Furthermore, he highlighted that the prevalence of digital fraud also creates various indirect economic costs. When risk levels increase, users tend to hesitate before transacting, whilst business operators become more cautious in conducting digital business activities. This impact can also affect how investors view Indonesia’s digital economic ecosystem. This becomes increasingly relevant given that Indonesia ranks second in digital fraud risk according to the Global Fraud Index.

“That ranking can be an important consideration for investors, particularly in the fintech and e-commerce sectors. Investors not only look at the large market potential, but also assess the security level of the digital ecosystem in maintaining user growth and transaction stability,” he said.

Yudistira explained that increased fraud risk could lead investors to account for additional costs that companies must incur to strengthen system security and manage potential disputes with users. “When fraud risk is considered high, investors may conclude that security costs, dispute handling, and potential reputational damage also increase. This can prompt investors to demand a higher risk premium or even reduce company valuations,” he explained.

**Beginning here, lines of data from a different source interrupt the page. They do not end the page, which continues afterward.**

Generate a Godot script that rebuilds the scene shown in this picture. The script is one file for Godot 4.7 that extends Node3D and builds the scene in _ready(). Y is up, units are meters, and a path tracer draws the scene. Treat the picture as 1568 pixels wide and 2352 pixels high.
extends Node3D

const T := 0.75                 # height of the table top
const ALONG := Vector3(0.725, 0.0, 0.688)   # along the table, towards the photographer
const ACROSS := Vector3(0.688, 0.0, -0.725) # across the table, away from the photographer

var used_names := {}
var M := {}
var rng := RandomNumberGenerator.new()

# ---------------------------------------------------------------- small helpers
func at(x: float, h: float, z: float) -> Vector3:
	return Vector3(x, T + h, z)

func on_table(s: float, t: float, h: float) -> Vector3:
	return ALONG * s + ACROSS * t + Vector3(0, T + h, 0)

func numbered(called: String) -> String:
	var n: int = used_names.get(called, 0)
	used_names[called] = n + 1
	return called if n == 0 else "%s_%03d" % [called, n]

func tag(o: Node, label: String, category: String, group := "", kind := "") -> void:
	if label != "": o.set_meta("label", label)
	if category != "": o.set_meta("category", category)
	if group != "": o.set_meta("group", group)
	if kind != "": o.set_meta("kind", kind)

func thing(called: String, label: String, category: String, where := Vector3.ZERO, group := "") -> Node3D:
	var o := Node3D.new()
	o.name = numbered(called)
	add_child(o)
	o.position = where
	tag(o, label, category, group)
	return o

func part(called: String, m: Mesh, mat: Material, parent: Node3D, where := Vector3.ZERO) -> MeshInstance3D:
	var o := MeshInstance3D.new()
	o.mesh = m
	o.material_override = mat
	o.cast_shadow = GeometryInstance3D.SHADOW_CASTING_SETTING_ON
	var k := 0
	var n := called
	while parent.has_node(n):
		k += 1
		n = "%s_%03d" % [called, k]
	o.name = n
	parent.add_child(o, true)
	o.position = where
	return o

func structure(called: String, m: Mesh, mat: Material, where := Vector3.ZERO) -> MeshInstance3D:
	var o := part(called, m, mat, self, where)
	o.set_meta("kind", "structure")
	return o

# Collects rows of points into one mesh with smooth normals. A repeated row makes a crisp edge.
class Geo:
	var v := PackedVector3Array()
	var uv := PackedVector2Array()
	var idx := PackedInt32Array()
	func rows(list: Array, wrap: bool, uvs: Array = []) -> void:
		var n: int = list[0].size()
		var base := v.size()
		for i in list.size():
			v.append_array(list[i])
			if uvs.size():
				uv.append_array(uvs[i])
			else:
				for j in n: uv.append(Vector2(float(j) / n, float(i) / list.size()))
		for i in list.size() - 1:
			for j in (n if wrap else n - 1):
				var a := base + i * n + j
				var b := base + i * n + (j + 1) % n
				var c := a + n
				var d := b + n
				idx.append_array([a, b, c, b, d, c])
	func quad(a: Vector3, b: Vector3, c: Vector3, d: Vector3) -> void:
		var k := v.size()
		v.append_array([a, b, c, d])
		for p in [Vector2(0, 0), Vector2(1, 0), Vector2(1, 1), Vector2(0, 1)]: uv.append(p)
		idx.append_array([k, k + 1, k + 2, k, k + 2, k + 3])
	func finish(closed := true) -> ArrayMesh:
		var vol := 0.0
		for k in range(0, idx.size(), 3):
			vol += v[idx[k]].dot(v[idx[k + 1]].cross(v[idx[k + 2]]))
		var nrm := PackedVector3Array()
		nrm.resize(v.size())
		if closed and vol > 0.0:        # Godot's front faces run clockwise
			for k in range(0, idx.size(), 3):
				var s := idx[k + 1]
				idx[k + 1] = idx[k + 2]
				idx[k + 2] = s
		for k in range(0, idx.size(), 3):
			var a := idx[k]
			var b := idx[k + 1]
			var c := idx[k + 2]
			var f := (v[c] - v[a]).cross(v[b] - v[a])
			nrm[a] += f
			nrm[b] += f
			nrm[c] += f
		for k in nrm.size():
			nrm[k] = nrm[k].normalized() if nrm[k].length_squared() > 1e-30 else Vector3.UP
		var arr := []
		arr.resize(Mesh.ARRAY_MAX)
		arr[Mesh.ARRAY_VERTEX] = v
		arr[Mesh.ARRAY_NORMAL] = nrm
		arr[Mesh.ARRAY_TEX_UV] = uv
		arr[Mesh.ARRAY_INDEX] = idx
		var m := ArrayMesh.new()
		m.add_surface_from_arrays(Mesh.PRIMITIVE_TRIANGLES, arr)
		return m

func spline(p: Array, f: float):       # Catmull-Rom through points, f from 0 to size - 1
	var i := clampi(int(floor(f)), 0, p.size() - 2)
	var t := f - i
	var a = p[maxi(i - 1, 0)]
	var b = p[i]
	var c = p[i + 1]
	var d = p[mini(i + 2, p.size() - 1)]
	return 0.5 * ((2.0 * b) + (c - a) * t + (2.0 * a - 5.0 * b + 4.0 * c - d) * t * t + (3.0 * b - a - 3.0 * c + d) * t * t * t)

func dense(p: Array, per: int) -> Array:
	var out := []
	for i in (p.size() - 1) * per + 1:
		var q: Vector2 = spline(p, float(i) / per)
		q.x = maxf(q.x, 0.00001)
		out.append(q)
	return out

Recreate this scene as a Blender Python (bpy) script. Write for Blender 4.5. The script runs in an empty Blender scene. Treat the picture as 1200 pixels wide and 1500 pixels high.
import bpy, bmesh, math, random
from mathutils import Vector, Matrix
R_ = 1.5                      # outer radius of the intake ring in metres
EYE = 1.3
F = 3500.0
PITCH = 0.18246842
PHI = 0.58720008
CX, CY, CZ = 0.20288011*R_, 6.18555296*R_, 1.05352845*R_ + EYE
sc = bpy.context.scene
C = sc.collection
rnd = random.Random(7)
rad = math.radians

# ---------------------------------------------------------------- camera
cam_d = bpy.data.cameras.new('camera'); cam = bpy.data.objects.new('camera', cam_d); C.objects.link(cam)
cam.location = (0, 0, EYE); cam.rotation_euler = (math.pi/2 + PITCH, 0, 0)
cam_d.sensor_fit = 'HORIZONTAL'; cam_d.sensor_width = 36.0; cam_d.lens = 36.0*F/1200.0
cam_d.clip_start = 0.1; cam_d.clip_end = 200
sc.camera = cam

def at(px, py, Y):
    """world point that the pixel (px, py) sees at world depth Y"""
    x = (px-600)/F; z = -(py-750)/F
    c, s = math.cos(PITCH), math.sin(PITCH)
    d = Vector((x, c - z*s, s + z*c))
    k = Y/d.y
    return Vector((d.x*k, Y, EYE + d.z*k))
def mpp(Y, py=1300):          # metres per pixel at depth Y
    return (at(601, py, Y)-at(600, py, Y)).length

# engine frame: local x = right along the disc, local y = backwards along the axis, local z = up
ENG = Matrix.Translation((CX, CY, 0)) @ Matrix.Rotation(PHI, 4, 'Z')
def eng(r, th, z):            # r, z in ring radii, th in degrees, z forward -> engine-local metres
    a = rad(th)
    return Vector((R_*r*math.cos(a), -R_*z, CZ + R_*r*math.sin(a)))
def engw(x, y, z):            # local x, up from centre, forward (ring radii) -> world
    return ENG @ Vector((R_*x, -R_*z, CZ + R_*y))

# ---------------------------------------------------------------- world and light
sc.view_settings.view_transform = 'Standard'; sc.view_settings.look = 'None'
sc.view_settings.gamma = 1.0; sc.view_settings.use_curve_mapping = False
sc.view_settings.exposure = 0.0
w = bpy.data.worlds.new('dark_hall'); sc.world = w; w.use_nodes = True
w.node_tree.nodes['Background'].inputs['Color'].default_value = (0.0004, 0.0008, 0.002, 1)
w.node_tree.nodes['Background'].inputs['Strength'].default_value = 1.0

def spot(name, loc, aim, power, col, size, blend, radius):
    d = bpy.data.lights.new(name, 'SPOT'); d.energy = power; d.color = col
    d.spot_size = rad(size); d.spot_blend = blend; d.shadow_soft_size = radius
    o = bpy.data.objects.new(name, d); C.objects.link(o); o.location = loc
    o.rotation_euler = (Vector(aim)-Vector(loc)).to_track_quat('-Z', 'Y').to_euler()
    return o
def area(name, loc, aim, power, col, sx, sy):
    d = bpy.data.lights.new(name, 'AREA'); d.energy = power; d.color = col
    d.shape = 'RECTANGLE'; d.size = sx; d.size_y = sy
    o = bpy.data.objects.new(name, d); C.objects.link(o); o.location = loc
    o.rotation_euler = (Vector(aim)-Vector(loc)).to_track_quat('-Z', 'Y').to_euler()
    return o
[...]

Nevertheless, Yudistira believes that such conditions will not necessarily cause Indonesia to lose its appeal as a digital economy market. He emphasised that the response from government and regulators is crucial in maintaining investor confidence. If the government can demonstrate strengthened regulation, improved digital security, and stronger consumer protection, investors may still view Indonesia as a promising market despite the currently significant risks.

On another front, Yudistira also highlighted that the rise in digital fraud indicates an increasingly organised global criminal network. According to him, digital fraud is not part of the legitimate formal economy, but rather an illegal economy that exploits various formal economic infrastructure to conduct its operations. He explained that fraud networks often use various formally legal tools, such as bank accounts, payment service providers, digital platforms, and shell companies, to disguise their activities.

Additionally, the significant losses from online fraud can be understood as a form of economic leakage from the formal digital economy, representing resources diverted from legitimate productive activities to criminal enterprises.